Required task. Beneath this sentence is a set of records; write each of them out exactly.

>> START Given entries

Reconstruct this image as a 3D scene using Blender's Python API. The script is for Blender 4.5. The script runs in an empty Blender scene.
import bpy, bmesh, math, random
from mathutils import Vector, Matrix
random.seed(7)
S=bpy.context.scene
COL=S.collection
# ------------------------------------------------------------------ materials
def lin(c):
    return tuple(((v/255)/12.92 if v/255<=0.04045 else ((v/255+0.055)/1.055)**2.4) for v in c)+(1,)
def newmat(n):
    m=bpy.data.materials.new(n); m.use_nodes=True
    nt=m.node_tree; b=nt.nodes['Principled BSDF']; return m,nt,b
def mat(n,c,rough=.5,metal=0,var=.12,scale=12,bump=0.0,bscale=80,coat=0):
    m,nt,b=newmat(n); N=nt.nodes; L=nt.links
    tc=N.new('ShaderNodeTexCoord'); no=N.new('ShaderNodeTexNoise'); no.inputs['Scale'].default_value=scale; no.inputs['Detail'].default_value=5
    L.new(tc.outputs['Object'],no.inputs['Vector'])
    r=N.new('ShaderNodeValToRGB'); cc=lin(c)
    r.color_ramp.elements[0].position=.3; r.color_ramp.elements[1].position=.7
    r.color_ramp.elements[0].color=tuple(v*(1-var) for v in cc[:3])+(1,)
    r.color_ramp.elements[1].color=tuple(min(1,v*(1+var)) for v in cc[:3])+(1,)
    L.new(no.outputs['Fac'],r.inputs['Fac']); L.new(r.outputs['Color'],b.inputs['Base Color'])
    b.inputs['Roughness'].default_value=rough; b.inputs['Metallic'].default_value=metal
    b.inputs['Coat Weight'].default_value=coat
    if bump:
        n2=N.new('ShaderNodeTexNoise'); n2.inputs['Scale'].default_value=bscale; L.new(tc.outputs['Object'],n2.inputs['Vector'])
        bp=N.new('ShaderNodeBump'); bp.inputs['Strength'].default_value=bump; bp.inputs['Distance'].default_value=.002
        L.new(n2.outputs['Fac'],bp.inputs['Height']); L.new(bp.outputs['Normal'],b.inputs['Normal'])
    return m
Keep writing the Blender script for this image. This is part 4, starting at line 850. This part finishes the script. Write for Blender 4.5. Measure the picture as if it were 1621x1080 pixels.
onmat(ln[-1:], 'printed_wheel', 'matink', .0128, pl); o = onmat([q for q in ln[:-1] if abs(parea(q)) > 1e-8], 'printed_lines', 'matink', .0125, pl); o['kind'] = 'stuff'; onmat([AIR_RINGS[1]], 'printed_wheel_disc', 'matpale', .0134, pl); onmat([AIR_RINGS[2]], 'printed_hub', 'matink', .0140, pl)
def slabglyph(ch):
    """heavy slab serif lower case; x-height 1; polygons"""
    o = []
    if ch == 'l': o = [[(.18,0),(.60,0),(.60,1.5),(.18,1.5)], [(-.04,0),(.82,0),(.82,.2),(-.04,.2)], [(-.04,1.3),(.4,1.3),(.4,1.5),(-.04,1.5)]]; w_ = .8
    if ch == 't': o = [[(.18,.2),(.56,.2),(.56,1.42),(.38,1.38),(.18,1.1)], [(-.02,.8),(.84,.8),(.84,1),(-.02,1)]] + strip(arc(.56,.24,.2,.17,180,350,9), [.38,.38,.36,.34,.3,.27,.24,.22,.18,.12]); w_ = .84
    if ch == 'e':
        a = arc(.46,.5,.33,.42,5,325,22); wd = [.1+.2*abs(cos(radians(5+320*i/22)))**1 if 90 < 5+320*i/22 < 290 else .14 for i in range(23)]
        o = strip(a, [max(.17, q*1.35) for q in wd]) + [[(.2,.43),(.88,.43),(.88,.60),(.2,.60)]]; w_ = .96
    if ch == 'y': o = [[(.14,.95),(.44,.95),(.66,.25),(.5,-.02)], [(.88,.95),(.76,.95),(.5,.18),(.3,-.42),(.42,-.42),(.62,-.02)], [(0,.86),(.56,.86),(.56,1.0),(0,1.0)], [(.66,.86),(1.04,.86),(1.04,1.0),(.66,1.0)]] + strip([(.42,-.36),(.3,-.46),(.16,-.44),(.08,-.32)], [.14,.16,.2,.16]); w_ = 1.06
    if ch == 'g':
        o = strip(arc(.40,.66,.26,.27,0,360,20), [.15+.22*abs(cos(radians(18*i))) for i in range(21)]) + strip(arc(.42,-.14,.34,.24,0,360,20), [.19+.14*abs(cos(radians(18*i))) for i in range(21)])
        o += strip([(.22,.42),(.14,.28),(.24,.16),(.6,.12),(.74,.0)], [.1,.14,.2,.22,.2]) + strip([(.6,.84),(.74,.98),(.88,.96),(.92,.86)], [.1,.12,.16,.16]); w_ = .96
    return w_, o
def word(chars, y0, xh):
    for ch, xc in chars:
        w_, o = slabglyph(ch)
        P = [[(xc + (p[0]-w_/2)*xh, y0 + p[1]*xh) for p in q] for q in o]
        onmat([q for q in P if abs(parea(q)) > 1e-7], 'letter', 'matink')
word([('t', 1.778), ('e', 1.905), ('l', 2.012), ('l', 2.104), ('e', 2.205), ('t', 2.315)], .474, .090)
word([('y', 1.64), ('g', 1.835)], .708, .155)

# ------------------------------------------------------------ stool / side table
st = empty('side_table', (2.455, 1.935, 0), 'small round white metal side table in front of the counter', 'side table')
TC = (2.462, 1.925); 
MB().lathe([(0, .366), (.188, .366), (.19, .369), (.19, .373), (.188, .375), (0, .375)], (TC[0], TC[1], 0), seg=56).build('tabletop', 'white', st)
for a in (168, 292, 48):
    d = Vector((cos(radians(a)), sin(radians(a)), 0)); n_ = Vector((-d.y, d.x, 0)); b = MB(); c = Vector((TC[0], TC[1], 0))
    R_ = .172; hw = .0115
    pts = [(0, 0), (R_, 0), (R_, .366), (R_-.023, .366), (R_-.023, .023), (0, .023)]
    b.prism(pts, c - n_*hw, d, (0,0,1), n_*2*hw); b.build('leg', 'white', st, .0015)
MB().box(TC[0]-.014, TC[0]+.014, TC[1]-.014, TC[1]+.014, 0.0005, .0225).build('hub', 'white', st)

>> END Given entries

Expected output.
Reconstruct this image as a 3D scene using Blender's Python API. The script is for Blender 4.5. The script runs in an empty Blender scene.
import bpy, bmesh, math, random
from mathutils import Vector, Matrix
random.seed(7)
S=bpy.context.scene
COL=S.collection
# ------------------------------------------------------------------ materials
def lin(c):
    return tuple(((v/255)/12.92 if v/255<=0.04045 else ((v/255+0.055)/1.055)**2.4) for v in c)+(1,)
def newmat(n):
    m=bpy.data.materials.new(n); m.use_nodes=True
    nt=m.node_tree; b=nt.nodes['Principled BSDF']; return m,nt,b
def mat(n,c,rough=.5,metal=0,var=.12,scale=12,bump=0.0,bscale=80,coat=0):
    m,nt,b=newmat(n); N=nt.nodes; L=nt.links
    tc=N.new('ShaderNodeTexCoord'); no=N.new('ShaderNodeTexNoise'); no.inputs['Scale'].default_value=scale; no.inputs['Detail'].default_value=5
    L.new(tc.outputs['Object'],no.inputs['Vector'])
    r=N.new('ShaderNodeValToRGB'); cc=lin(c)
    r.color_ramp.elements[0].position=.3; r.color_ramp.elements[1].position=.7
    r.color_ramp.elements[0].color=tuple(v*(1-var) for v in cc[:3])+(1,)
    r.color_ramp.elements[1].color=tuple(min(1,v*(1+var)) for v in cc[:3])+(1,)
    L.new(no.outputs['Fac'],r.inputs['Fac']); L.new(r.outputs['Color'],b.inputs['Base Color'])
    b.inputs['Roughness'].default_value=rough; b.inputs['Metallic'].default_value=metal
    b.inputs['Coat Weight'].default_value=coat
    if bump:
        n2=N.new('ShaderNodeTexNoise'); n2.inputs['Scale'].default_value=bscale; L.new(tc.outputs['Object'],n2.inputs['Vector'])
        bp=N.new('ShaderNodeBump'); bp.inputs['Strength'].default_value=bump; bp.inputs['Distance'].default_value=.002
        L.new(n2.outputs['Fac'],bp.inputs['Height']); L.new(bp.outputs['Normal'],b.inputs['Normal'])
    return m
Keep writing the Blender script for this image. This is part 4, starting at line 850. This part finishes the script. Write for Blender 4.5. Measure the picture as if it were 1621x1080 pixels.
onmat(ln[-1:], 'printed_wheel', 'matink', .0128, pl); o = onmat([q for q in ln[:-1] if abs(parea(q)) > 1e-8], 'printed_lines', 'matink', .0125, pl); o['kind'] = 'stuff'; onmat([AIR_RINGS[1]], 'printed_wheel_disc', 'matpale', .0134, pl); onmat([AIR_RINGS[2]], 'printed_hub', 'matink', .0140, pl)
def slabglyph(ch):
    """heavy slab serif lower case; x-height 1; polygons"""
    o = []
    if ch == 'l': o = [[(.18,0),(.60,0),(.60,1.5),(.18,1.5)], [(-.04,0),(.82,0),(.82,.2),(-.04,.2)], [(-.04,1.3),(.4,1.3),(.4,1.5),(-.04,1.5)]]; w_ = .8
    if ch == 't': o = [[(.18,.2),(.56,.2),(.56,1.42),(.38,1.38),(.18,1.1)], [(-.02,.8),(.84,.8),(.84,1),(-.02,1)]] + strip(arc(.56,.24,.2,.17,180,350,9), [.38,.38,.36,.34,.3,.27,.24,.22,.18,.12]); w_ = .84
    if ch == 'e':
        a = arc(.46,.5,.33,.42,5,325,22); wd = [.1+.2*abs(cos(radians(5+320*i/22)))**1 if 90 < 5+320*i/22 < 290 else .14 for i in range(23)]
        o = strip(a, [max(.17, q*1.35) for q in wd]) + [[(.2,.43),(.88,.43),(.88,.60),(.2,.60)]]; w_ = .96
    if ch == 'y': o = [[(.14,.95),(.44,.95),(.66,.25),(.5,-.02)], [(.88,.95),(.76,.95),(.5,.18),(.3,-.42),(.42,-.42),(.62,-.02)], [(0,.86),(.56,.86),(.56,1.0),(0,1.0)], [(.66,.86),(1.04,.86),(1.04,1.0),(.66,1.0)]] + strip([(.42,-.36),(.3,-.46),(.16,-.44),(.08,-.32)], [.14,.16,.2,.16]); w_ = 1.06
    if ch == 'g':
        o = strip(arc(.40,.66,.26,.27,0,360,20), [.15+.22*abs(cos(radians(18*i))) for i in range(21)]) + strip(arc(.42,-.14,.34,.24,0,360,20), [.19+.14*abs(cos(radians(18*i))) for i in range(21)])
        o += strip([(.22,.42),(.14,.28),(.24,.16),(.6,.12),(.74,.0)], [.1,.14,.2,.22,.2]) + strip([(.6,.84),(.74,.98),(.88,.96),(.92,.86)], [.1,.12,.16,.16]); w_ = .96
    return w_, o
def word(chars, y0, xh):
    for ch, xc in chars:
        w_, o = slabglyph(ch)
        P = [[(xc + (p[0]-w_/2)*xh, y0 + p[1]*xh) for p in q] for q in o]
        onmat([q for q in P if abs(parea(q)) > 1e-7], 'letter', 'matink')
word([('t', 1.778), ('e', 1.905), ('l', 2.012), ('l', 2.104), ('e', 2.205), ('t', 2.315)], .474, .090)
word([('y', 1.64), ('g', 1.835)], .708, .155)

# ------------------------------------------------------------ stool / side table
st = empty('side_table', (2.455, 1.935, 0), 'small round white metal side table in front of the counter', 'side table')
TC = (2.462, 1.925); 
MB().lathe([(0, .366), (.188, .366), (.19, .369), (.19, .373), (.188, .375), (0, .375)], (TC[0], TC[1], 0), seg=56).build('tabletop', 'white', st)
for a in (168, 292, 48):
    d = Vector((cos(radians(a)), sin(radians(a)), 0)); n_ = Vector((-d.y, d.x, 0)); b = MB(); c = Vector((TC[0], TC[1], 0))
    R_ = .172; hw = .0115
    pts = [(0, 0), (R_, 0), (R_, .366), (R_-.023, .366), (R_-.023, .023), (0, .023)]
    b.prism(pts, c - n_*hw, d, (0,0,1), n_*2*hw); b.build('leg', 'white', st, .0015)
MB().box(TC[0]-.014, TC[0]+.014, TC[1]-.014, TC[1]+.014, 0.0005, .0225).build('hub', 'white', st)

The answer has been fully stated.